2-3 years: reading together
Your child should start having an interest in reading at this stage, but you need to continue enhancing your child's vocabulary and develop his/her communication skills.
They need to handle books, enjoy the pictures and hear lots of stories and rhymes. This will give children the best foundation for learning to read and love books.
- Read to your child as often as possible - any time, any place, anywhere - in bed, the car, in the bath. Do it daily and, if possible, around the same time every day. Also try to keep a special time for reading, when you can cuddle up together - reading children's books before bedtime often works well.
- Make reading fun by entertaining your child with funny and silly voices.
- If you have several small children, you can read to them together. Picture books work well for this.
- Put books around the house in baskets and boxes - like a lucky dip that your child can choose from.
- Talk about the pictures in the story and guess what happens next.
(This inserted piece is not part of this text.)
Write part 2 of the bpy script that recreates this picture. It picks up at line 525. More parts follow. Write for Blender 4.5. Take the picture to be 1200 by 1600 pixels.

Ask your child to point at an object or point your finger at an object and ask your child to name it.
- Move your finger underneath the words as you read, so your child can see and hear words at the same time.
- Learn rhymes and songs together so you both know them by heart and can point to the words and recite them together.
- Expand your child's vocabulary by singing nursery rhymes and discuss groups of words with similar patterns like mat, cat, bat, rat.
- Encourage your child to bring books home from nursery school.
- Make sure your child sees you reading newspapers, books and magazines.